There’s no guarantee his members will vote for it, and Tea Party groups are already making noises about mounting a primary challenge to Boehner for purportedly selling out conservative orthodoxy by dropping provisions that would have de-funded issues ranging from health-care reform to the EPA’s ability to regulate emissions. Nonetheless, the agreement is a victory for Boehner, who just months into his Speakership passed a pivotal test by apparently selling the compromise to a conference itching for a confrontation. “I think the speaker has done a great job of working as hard as he can toward some kind of solution,” says freshman Joe Walsh, a Tea Partyer who nonetheless says he’ll “have trouble” supporting a deal that fails to meet the $61 billion in cuts the GOP had promised constituents.

After an endgame marked by muddled messages and shifting parameters, the deal struck was fairly conventional: Democrats offered additional spending cuts in exchange for the exclusion of the abortion language. Nor was the timing much of a surprise. Hemmed in by his Tea Party wing, Boehner needed to take a hard line to solidify his support, and may have burnished his conservative bona fides by slowly wringing a few extra billions from Democratic negotiators as the time ticked away. “This is the best deal we could get,” Boehner reportedly told his members, according to a GOP lawmaker first quoted by National Journal. Neither party wanted to blink in the first of a series of budget tussles—particularly not with weightier debates over the 2012 budget and the federal debt ceiling looming on the horizon.

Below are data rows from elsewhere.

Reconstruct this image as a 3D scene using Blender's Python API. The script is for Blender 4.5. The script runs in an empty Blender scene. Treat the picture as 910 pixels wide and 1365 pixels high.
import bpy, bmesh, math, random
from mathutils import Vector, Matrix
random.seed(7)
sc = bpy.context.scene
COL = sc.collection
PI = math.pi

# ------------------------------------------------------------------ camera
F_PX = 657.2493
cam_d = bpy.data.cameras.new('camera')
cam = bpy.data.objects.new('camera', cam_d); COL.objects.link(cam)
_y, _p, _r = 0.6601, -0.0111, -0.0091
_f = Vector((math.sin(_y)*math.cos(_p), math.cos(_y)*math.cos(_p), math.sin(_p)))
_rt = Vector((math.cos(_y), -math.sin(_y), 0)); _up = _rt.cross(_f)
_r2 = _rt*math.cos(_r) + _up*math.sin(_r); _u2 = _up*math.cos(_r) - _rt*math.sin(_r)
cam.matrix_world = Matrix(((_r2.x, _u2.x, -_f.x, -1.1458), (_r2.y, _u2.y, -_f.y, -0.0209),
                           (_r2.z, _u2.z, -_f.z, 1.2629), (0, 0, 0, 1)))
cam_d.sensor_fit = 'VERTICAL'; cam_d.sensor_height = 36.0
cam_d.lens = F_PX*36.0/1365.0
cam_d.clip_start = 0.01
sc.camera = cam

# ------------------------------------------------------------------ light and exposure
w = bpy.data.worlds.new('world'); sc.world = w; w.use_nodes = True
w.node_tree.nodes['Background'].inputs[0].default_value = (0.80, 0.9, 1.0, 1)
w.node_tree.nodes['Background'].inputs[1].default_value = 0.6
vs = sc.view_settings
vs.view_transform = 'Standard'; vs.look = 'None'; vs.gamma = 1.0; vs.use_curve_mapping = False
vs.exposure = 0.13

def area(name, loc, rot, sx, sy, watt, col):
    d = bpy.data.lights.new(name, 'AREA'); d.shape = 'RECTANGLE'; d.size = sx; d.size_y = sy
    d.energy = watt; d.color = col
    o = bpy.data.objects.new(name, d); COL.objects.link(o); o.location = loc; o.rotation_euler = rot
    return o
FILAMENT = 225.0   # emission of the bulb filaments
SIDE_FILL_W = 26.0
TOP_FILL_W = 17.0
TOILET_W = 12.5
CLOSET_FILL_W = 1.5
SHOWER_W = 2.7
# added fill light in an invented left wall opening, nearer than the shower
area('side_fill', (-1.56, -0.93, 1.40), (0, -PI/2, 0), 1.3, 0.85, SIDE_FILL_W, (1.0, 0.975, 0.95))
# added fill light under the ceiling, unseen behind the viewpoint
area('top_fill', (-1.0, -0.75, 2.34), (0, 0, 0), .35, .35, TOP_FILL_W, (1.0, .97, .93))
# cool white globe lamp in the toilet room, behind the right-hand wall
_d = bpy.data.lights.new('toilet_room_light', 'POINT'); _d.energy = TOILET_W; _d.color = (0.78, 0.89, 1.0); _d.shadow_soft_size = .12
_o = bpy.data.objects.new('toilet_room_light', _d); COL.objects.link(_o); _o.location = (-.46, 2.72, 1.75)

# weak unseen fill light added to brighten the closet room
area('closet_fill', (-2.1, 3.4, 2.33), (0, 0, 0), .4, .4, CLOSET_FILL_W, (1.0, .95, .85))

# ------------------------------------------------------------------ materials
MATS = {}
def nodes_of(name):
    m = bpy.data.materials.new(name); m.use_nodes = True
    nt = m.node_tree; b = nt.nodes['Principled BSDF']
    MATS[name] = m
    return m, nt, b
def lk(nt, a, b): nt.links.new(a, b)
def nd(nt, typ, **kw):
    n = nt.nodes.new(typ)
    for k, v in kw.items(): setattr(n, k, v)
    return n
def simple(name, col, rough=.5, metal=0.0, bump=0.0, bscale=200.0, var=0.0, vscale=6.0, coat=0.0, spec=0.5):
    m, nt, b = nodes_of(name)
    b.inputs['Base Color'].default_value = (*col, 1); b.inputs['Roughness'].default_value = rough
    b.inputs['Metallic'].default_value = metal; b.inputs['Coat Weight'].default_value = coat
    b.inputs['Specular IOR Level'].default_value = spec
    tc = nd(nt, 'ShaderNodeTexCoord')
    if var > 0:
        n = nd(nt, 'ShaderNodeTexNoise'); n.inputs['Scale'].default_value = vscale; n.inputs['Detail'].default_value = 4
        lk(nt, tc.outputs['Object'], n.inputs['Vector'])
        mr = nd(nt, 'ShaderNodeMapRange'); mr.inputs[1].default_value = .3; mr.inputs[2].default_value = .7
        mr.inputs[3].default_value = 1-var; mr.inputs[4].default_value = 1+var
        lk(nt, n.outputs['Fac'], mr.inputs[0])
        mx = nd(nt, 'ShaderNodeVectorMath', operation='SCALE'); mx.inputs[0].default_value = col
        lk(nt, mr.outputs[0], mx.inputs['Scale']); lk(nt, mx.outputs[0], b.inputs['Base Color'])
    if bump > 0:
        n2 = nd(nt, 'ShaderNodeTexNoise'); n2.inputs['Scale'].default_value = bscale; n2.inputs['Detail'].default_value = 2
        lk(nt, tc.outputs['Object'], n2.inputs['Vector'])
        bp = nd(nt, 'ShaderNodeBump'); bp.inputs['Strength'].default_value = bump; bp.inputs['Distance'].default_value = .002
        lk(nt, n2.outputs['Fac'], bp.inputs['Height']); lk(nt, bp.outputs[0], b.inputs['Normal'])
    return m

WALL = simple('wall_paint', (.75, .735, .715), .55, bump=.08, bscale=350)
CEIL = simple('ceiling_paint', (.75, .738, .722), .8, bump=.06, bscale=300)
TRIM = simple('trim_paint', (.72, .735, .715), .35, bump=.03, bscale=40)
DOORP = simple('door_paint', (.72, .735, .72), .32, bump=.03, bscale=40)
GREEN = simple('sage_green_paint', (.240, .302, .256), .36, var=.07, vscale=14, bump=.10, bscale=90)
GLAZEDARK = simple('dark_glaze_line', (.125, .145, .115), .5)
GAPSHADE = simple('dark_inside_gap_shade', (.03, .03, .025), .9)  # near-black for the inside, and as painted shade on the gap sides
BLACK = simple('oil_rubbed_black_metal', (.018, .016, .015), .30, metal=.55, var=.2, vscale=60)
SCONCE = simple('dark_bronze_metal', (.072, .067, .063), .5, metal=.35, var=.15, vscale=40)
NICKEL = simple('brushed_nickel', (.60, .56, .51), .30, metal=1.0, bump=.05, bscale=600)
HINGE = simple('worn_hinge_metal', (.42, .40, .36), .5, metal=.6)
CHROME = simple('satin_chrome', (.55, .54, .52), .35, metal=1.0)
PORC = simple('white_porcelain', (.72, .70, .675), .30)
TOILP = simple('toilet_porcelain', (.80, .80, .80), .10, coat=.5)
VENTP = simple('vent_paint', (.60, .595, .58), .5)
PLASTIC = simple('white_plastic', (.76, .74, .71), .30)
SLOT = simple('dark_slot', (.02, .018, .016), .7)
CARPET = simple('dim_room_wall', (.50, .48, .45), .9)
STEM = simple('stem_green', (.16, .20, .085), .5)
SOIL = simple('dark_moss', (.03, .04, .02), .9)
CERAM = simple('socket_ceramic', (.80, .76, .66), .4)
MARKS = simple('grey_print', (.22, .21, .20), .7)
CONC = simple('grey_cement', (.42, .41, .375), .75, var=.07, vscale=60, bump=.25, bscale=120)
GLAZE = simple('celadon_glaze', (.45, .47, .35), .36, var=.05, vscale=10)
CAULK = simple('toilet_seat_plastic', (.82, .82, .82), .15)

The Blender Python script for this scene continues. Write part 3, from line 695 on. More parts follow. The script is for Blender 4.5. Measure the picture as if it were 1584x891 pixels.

After weeks of apportioning blame and predicting political blowback, members of both parties will now likely issue a round of celebratory missives congratulating each other for doing their job. In truth, neither party emerges from the episode looking good. Boehner spent months framing the budget debate as a crusade to cut spending, but in the end, it was abundantly clear that for some of the social conservatives in his conference, dollars and cents were less important than ideological fault lines like abortion, health-care reform and global warming. Democrats, meanwhile, didn’t inspire confidence in their ability to haggle. They conceded a vital ideological battle from the get-go, allowing that spending cuts—rather than further investments—are the proper way to juice a flagging economy, a point on which economists are bitterly divided. (Some suggest the GOP’s policy prescriptions will cost hundreds of thousands of jobs.) In the end, they also handed Republicans some $6 billion more than their opening bid. This doesn’t augur well for the party’s ability to win the bigger fights down the road.

For now, both sides will enjoy a much-needed respite. The next fight is just days away.